INPUT ROWS.
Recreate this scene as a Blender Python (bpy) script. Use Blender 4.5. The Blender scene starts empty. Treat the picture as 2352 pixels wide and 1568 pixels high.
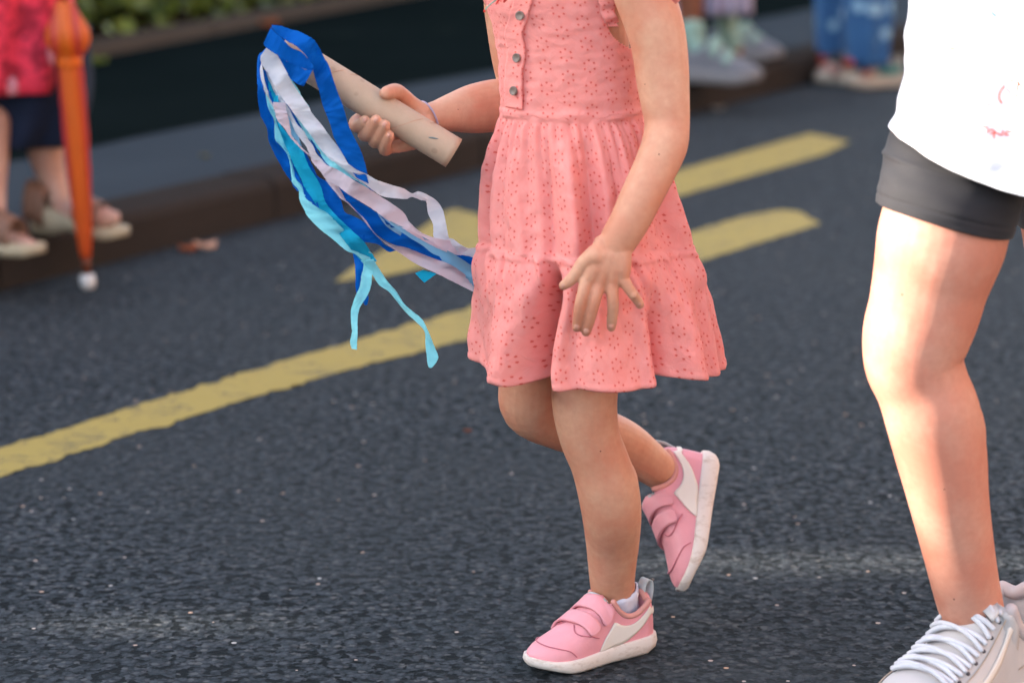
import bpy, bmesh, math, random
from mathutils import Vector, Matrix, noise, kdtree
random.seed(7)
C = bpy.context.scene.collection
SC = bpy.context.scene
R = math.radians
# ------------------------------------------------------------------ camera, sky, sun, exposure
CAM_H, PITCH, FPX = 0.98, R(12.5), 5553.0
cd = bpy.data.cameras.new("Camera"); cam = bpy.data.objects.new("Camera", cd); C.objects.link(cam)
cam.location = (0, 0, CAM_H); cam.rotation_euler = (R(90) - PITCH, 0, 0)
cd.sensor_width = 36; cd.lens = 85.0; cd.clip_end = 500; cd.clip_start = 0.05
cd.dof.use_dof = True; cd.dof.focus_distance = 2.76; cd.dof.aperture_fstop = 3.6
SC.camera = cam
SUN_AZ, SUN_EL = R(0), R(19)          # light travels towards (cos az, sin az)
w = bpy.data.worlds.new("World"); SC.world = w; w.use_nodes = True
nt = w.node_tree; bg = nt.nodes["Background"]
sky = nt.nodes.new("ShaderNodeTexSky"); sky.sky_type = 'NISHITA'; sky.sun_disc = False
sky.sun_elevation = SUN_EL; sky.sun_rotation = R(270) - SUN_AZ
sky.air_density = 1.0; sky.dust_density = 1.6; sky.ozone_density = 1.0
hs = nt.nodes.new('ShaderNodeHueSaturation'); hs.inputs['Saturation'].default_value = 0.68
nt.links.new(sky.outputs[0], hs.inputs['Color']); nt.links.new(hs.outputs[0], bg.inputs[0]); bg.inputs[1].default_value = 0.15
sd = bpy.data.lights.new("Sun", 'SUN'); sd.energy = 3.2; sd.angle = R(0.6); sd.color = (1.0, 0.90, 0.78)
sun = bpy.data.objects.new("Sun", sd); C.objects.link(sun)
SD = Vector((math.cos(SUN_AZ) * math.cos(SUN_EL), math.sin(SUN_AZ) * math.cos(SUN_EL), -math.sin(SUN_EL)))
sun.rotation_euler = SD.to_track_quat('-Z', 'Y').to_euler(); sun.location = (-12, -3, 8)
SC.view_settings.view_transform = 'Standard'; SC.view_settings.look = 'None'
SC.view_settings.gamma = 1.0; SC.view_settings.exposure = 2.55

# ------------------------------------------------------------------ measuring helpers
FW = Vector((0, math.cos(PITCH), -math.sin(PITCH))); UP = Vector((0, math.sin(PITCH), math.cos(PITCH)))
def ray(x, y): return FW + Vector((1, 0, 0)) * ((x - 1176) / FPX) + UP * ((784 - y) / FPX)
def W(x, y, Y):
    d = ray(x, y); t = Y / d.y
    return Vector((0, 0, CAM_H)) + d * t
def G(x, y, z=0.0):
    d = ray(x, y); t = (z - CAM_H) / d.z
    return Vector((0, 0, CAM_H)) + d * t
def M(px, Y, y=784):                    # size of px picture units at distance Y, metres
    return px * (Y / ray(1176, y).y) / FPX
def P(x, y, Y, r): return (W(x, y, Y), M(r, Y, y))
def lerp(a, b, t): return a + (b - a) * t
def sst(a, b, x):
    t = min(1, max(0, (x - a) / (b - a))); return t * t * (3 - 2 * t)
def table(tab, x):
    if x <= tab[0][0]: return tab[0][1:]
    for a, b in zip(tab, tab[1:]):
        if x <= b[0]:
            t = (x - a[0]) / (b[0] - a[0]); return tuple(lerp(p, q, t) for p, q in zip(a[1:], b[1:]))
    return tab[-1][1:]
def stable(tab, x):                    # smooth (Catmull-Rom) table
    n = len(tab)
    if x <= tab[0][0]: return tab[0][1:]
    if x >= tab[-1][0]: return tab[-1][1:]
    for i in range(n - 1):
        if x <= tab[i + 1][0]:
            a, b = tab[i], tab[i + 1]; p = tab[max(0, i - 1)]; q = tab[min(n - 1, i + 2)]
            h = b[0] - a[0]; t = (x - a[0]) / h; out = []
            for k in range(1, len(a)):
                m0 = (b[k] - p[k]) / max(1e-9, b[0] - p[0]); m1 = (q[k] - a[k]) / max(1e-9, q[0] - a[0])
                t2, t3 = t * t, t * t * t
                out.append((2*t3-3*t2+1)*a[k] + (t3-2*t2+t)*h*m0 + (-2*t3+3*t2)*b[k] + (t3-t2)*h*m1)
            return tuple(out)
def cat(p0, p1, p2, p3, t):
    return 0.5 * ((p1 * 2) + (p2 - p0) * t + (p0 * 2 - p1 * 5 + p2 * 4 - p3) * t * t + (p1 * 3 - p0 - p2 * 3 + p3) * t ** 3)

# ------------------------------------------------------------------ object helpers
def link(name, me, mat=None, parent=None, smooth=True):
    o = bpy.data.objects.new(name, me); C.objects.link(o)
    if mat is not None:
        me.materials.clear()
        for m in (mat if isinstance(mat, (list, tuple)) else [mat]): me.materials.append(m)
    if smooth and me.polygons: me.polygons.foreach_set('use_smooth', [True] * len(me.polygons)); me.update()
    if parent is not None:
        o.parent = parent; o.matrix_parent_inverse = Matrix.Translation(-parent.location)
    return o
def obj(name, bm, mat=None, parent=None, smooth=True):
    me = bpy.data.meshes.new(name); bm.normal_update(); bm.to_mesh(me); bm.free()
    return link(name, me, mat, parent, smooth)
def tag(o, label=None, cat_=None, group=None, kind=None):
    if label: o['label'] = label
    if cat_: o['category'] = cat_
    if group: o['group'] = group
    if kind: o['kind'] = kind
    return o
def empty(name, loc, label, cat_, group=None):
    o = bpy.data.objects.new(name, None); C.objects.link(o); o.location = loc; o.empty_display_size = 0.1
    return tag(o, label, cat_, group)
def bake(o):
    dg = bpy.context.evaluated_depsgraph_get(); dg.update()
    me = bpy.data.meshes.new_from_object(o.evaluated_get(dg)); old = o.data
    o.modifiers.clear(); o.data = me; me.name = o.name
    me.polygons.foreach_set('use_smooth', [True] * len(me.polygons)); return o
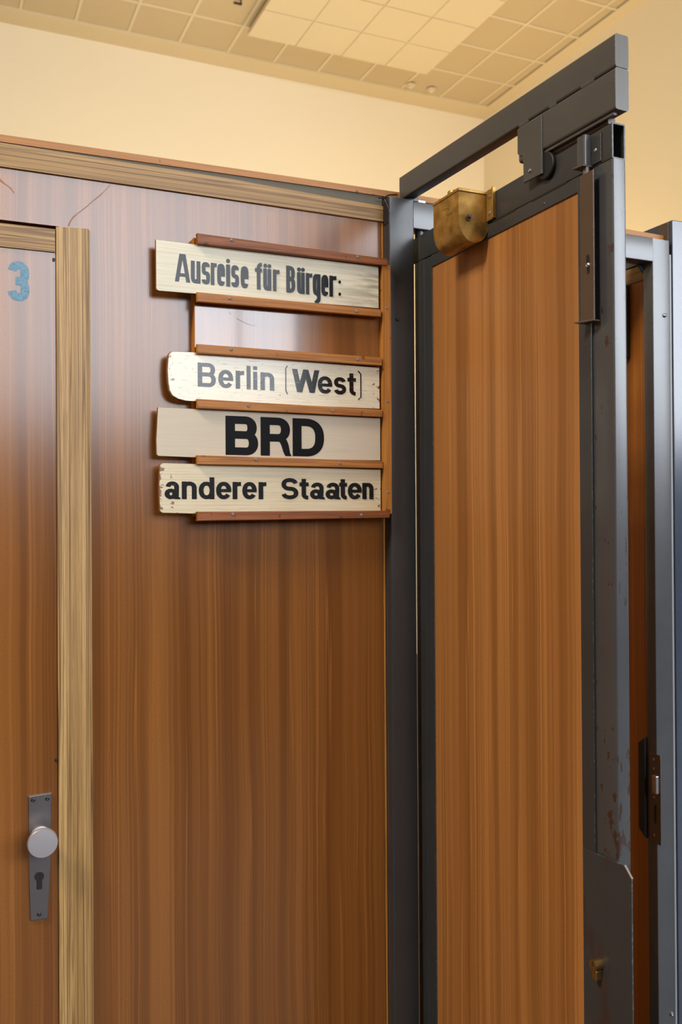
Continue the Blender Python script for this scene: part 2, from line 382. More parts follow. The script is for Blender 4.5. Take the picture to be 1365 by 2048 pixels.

YOUR OBJECTIVE. Take every line that includes the string "script" and copy it.

WRITTEN RESPONSE.
Recreate this scene as a Blender Python (bpy) script. Use Blender 4.5. The Blender scene starts empty. Treat the picture as 2352 pixels wide and 1568 pixels high.
Continue the Blender Python script for this scene: part 2, from line 382. More parts follow. The script is for Blender 4.5. Take the picture to be 1365 by 2048 pixels.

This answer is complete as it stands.